◆ **Exercise directions**: Stop at the line containing "COL=S.collection": write out every line from the beginning of the entries up to and including it, minus the pictures.

=======

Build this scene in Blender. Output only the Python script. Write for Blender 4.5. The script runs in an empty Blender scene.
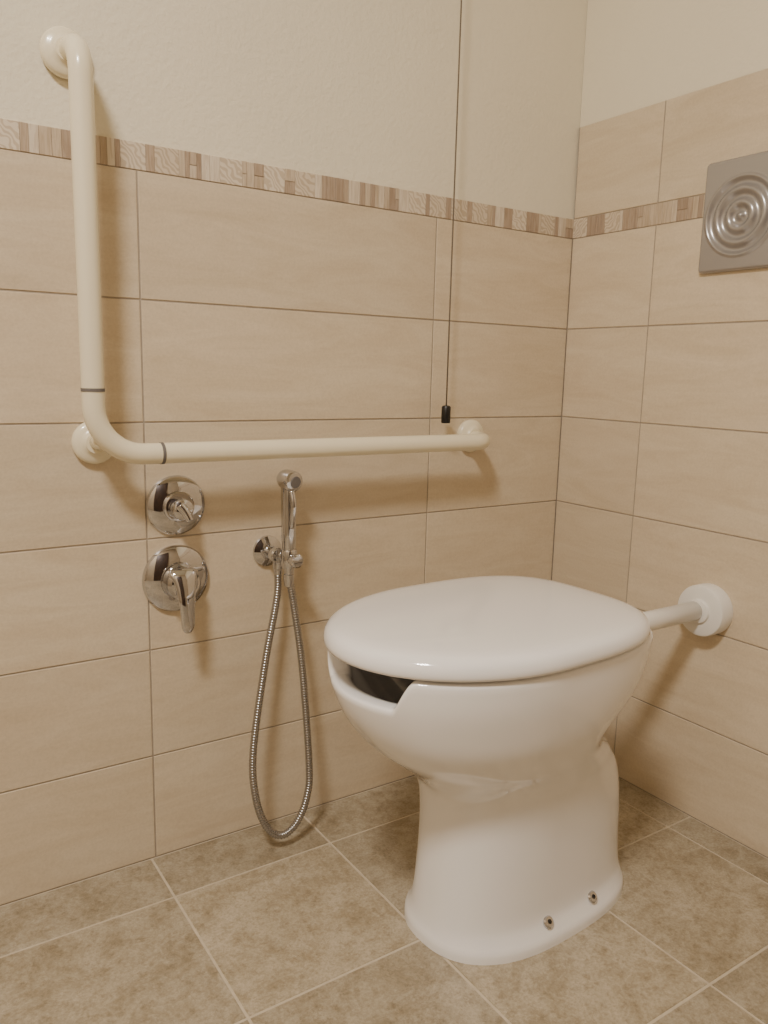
import bpy, math, random
import numpy as np
from mathutils import Vector, Matrix
random.seed(7)
S=bpy.context.scene
COL=S.collection

# ---------------------------------------------------------------- helpers
class MB:
    def __init__(s): s.v=[];s.f=[];s.m=[];s.c=[]
    def quad(s,idx,mat=0,col=(1,1,1)):
        s.f.append(tuple(idx)); s.m.append(mat); s.c.append(col)
    def box(s,a,b,mat=0,col=(1,1,1)):
        x0,y0,z0=a;x1,y1,z1=b;i=len(s.v)
        s.v+= [(x0,y0,z0),(x1,y0,z0),(x1,y1,z0),(x0,y1,z0),(x0,y0,z1),(x1,y0,z1),(x1,y1,z1),(x0,y1,z1)]
        for q in [(0,3,2,1),(4,5,6,7),(0,1,5,4),(1,2,6,5),(2,3,7,6),(3,0,4,7)]:
            s.quad([i+k for k in q],mat,col)
    def tile(s,O,U,V,N,u0,u1,v0,v1,th=.006,c=.0008,mat=1,col=(1,1,1)):
        i=len(s.v)
        def P(u,v,n): return tuple(O+U*u+V*v+N*n)
        for (d,n) in ((0,-th),(0,-c),(c,0)):
            s.v+=[P(u0+d,v0+d,n),P(u1-d,v0+d,n),P(u1-d,v1-d,n),P(u0+d,v1-d,n)]
        for k in range(4):
            j=(k+1)%4
            s.quad([i+k,i+j,i+4+j,i+4+k],mat,col)
            s.quad([i+4+k,i+4+j,i+8+j,i+8+k],mat,col)
        s.quad([i+8,i+9,i+10,i+11],mat,col)
    def make(s,name,mats,smooth=False,parent=None):
        me=bpy.data.meshes.new(name); me.from_pydata(s.v,[],s.f)
        for m in mats: me.materials.append(m)
        at=me.color_attributes.new('tint','FLOAT_COLOR','CORNER')
        for p in me.polygons:
            p.material_index=s.m[p.index]; p.use_smooth=smooth
            for l in p.loop_indices:
                c=s.c[p.index]; at.data[l].color=(c[0],c[1],c[2],1)
        me.validate(); me.update()
        o=bpy.data.objects.new(name,me); COL.objects.link(o)
        if parent: o.parent=parent
        return o

def mesh_obj(name,v,f,mat,parent=None,smooth=True,sharp=None):
    me=bpy.data.meshes.new(name); me.from_pydata([tuple(p) for p in v],[],f); me.materials.append(mat)
    import bmesh
    bm=bmesh.new(); bm.from_mesh(me); bmesh.ops.recalc_face_normals(bm,faces=bm.faces); bm.to_mesh(me); bm.free()
    for p in me.polygons: p.use_smooth=smooth
    if sharp is not None: me.set_sharp_from_angle(angle=math.radians(sharp))
    o=bpy.data.objects.new(name,me); COL.objects.link(o)
    if parent: o.parent=parent
    return o

def empty(name):
    o=bpy.data.objects.new(name,None); COL.objects.link(o); o.empty_display_size=.05
    return o

def loft(rings,cap0=True,cap1=True):
    n=len(rings[0]); v=[];f=[]
    for r in rings: v+=list(r)
    for k in range(len(rings)-1):
        for i in range(n):
            j=(i+1)%n
            f.append((k*n+i,k*n+j,(k+1)*n+j,(k+1)*n+i))
    if cap0:
        c=len(v); v.append(tuple(np.mean(np.array(rings[0]),axis=0))); f+=[(c,(i+1)%n,i) for i in range(n)]
    if cap1:
        b=(len(rings)-1)*n; c=len(v); v.append(tuple(np.mean(np.array(rings[-1]),axis=0))); f+=[(c,b+i,b+(i+1)%n) for i in range(n)]
    return v,f

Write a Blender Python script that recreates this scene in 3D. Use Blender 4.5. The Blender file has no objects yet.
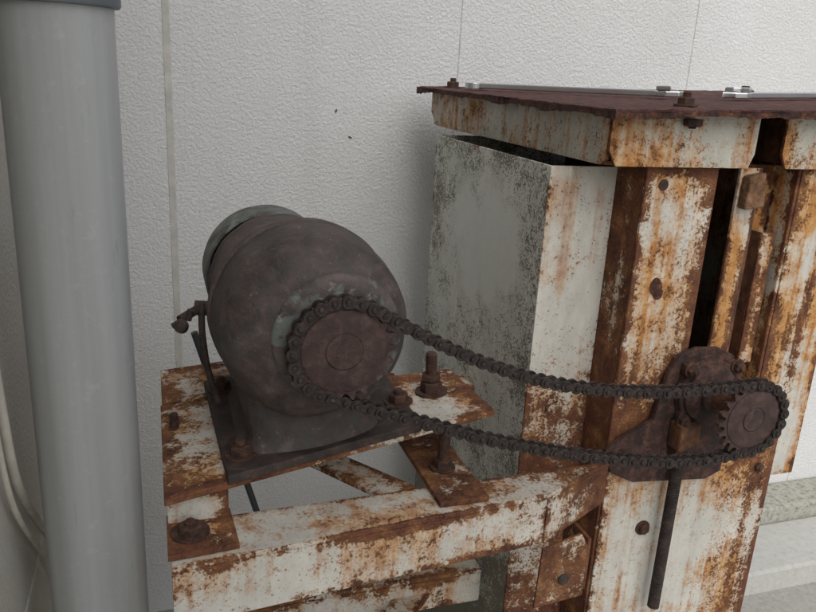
import bpy, bmesh, math, random
from mathutils import Vector, Matrix, noise as mnoise
random.seed(4)
scene=bpy.context.scene
# ------------------------------------------------------------------ nodes
def new_mat(name):
    m=bpy.data.materials.new(name); m.use_nodes=True
    nt=m.node_tree; b=nt.nodes["Principled BSDF"]
    return m,nt,b
def L(nt,a,b): nt.links.new(a,b)
def put(nt,sock,v):
    if isinstance(v,bpy.types.NodeSocket): L(nt,v,sock)
    else:
        if sock.type=='RGBA' and len(v)==3: v=(*v,1)
        sock.default_value=v
def mth(nt,op,a,b=0.0,clamp=False):
    n=nt.nodes.new('ShaderNodeMath'); n.operation=op; n.use_clamp=clamp
    put(nt,n.inputs[0],a); put(nt,n.inputs[1],b); return n.outputs[0]
def add(nt,*a):
    r=a[0]
    for x in a[1:]: r=mth(nt,'ADD',r,x)
    return r
def sub(nt,a,b): return mth(nt,'SUBTRACT',a,b)
def mul(nt,a,b): return mth(nt,'MULTIPLY',a,b)
def pos(nt): return nt.nodes.new('ShaderNodeNewGeometry').outputs['Position']
def vscale(nt,v,s):
    n=nt.nodes.new('ShaderNodeVectorMath'); n.operation='MULTIPLY'
    put(nt,n.inputs[0],v); n.inputs[1].default_value=s; return n.outputs[0]
def noi(nt,v,scale,detail=4,rough=.6,dist=0):
    n=nt.nodes.new('ShaderNodeTexNoise'); L(nt,v,n.inputs['Vector'])
    n.inputs['Scale'].default_value=scale; n.inputs['Detail'].default_value=detail
    n.inputs['Roughness'].default_value=rough; n.inputs['Distortion'].default_value=dist
    return n.outputs['Fac']
def mr(nt,v,a,b,c=0.0,d=1.0):
    n=nt.nodes.new('ShaderNodeMapRange'); put(nt,n.inputs[0],v)
    for i,x in enumerate((a,b,c,d)): n.inputs[i+1].default_value=x
    return n.outputs[0]
def mix(nt,f,a,b):
    n=nt.nodes.new('ShaderNodeMix'); n.data_type='RGBA'
    put(nt,n.inputs[0],f); put(nt,n.inputs[6],a); put(nt,n.inputs[7],b); return n.outputs[2]
def ramp(nt,f,stops):
    n=nt.nodes.new('ShaderNodeValToRGB'); L(nt,f,n.inputs[0]); e=n.color_ramp.elements
    while len(e)<len(stops): e.new(.5)
    for i,(p,c) in enumerate(stops):
        e[i].position=p; e[i].color=(*c,1)
    return n.outputs[0]
def bump(nt,b,h,strength=.5,dist=.002):
    n=nt.nodes.new('ShaderNodeBump'); L(nt,h,n.inputs['Height'])
    n.inputs['Strength'].default_value=strength; n.inputs['Distance'].default_value=dist
    L(nt,n.outputs[0],b.inputs['Normal'])
def sep(nt,v):
    n=nt.nodes.new('ShaderNodeSeparateXYZ'); L(nt,v,n.inputs[0]); return n.outputs
def edge_dist(nt):
    s=[]
    for u in ('ea','eb'):
        n=nt.nodes.new('ShaderNodeUVMap'); n.uv_map=u; q=sep(nt,n.outputs[0]); s+= [q[0],q[1]]
    return mth(nt,'MINIMUM',mth(nt,'MINIMUM',s[0],s[1]),mth(nt,'MINIMUM',s[2],s[3]))

def rust_paint(name,bias=-.15,edge_k=.3,edge_w=.018,streak=.3,paint=(.68,.66,.59),
               speck=0.3,grads=(),grime=.15,patch=None,stain=.4,seed=0.0,lowgrime=None,dirty=.74):
    m,nt,b=new_mat(name); P0=pos(nt)
    xyz=sep(nt,P0)
    n_=nt.nodes.new('ShaderNodeVectorMath'); n_.operation='ADD'; L(nt,P0,n_.inputs[0]); n_.inputs[1].default_value=(seed,seed*.7,seed*1.3); P=n_.outputs[0]
    n1=noi(nt,P,7,4,.6,.4); n2=noi(nt,P,46,5,.70,.2); n4=noi(nt,P,210,4,.72)
    st=noi(nt,vscale(nt,P,(42,42,2.2)),1,5,.66)
    d=edge_dist(nt)
    e=mr(nt,d,0,edge_w,1,0); e=mul(nt,e,mr(nt,n2,.3,.65,.45,1.1)); e=mul(nt,e,mr(nt,n1,.35,.6,.35,1.1))
    v=add(nt,mul(nt,sub(nt,n1,.5),.62),mul(nt,sub(nt,n2,.5),.60),mul(nt,sub(nt,n4,.5),.60),
          mul(nt,sub(nt,st,.5),streak),mul(nt,e,edge_k),bias)
    for (ax,a,c,k) in grads: v=add(nt,v,mr(nt,xyz[ax],a,c,0,k))
    mask=mr(nt,v,-.02,.055); halo=mr(nt,v,-.20,.03); halo=mul(nt,halo,halo)
    n3=add(nt,mul(nt,noi(nt,P,24,4,.7,.5),.70),mul(nt,n4,.30))
    rc=ramp(nt,n3,[(.36,(.034,.018,.013)),(.44,(.100,.043,.024)),(.52,(.190,.082,.036)),(.63,(.37,.18,.070))])
    g1=noi(nt,vscale(nt,P,(1,1,.4)),18,5,.7)
    pc=mix(nt,mr(nt,g1,.36,.72,0,1),paint,tuple(x*(dirty-.2*grime) for x in paint))
    sn=noi(nt,vscale(nt,P,(34,34,1.3)),1,5,.66,.3)
    sa=mr(nt,add(nt,sn,mul(nt,sub(nt,n1,.5),.8),mul(nt,v,.45)),.50-.12*stain,.74-.14*stain,0,min(1,.45+stain*.5))
    sc=ramp(nt,add(nt,mul(nt,n2,.5),mul(nt,sn,.5)),[(.36,(.64,.45,.26)),(.48,(.56,.29,.095)),(.57,(.41,.175,.050)),(.68,(.20,.080,.034))])
    pc=mix(nt,mul(nt,sa,1.0 if stain>0 else 0.0),pc,sc)
    pc=mix(nt,mul(nt,halo,.7),pc,(.47,.23,.085))
    if grime>0:
        sp=noi(nt,P,300,3,.7); ar=noi(nt,P,15,4,.65)
        q=add(nt,sp,mul(nt,sub(nt,ar,.5),.62),mul(nt,sub(nt,n2,.5),.45))
        if lowgrime: q=add(nt,q,mr(nt,xyz[2],lowgrime[0],lowgrime[1],0,lowgrime[2]))
        q=add(nt,q,mul(nt,mr(nt,d,0,.07,1,0),.07*grime))
        t=.70-.165*grime
        gm=mul(nt,mr(nt,q,t,t+.05),min(.9,grime*1.2))
        if patch:
            (cy,cz,ry,rz)=patch
            a=mth(nt,'POWER',mth(nt,'DIVIDE',sub(nt,xyz[1],cy),ry),2.0)
            c=mth(nt,'POWER',mth(nt,'DIVIDE',sub(nt,xyz[2],cz),rz),2.0)
            r=add(nt,a,c,mul(nt,sub(nt,noi(nt,P,13,5,.65),.5),3.2))
            clean=mr(nt,r,.6,1.3,1,0)
            gm=mul(nt,gm,mr(nt,clean,0,1,1,.04))
            pc=mix(nt,mul(nt,clean,.75),pc,(.72,.72,.68))
        pc=mix(nt,gm,pc,(.13,.12,.080))
    col=mix(nt,mask,pc,rc)
    if speck>0:
        s2=mr(nt,add(nt,noi(nt,P,300,3,.62),mul(nt,v,.42)),.545,.60)
        col=mix(nt,mul(nt,s2,min(1,speck)),col,(.165,.062,.040))
    L(nt,col,b.inputs['Base Color'])
    L(nt,mr(nt,mask,0,1,.55,.9),b.inputs['Roughness'])
    b.inputs['Specular IOR Level'].default_value=.3
    h=add(nt,mul(nt,mask,.5),mul(nt,n4,mr(nt,mask,0,1,.2,1.8)),mul(nt,n2,.3))
    bump(nt,b,h,.65,.002)
    return m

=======

◆ **Output of the exercise**:
Build this scene in Blender. Output only the Python script. Write for Blender 4.5. The script runs in an empty Blender scene.
import bpy, math, random
import numpy as np
from mathutils import Vector, Matrix
random.seed(7)
S=bpy.context.scene
COL=S.collection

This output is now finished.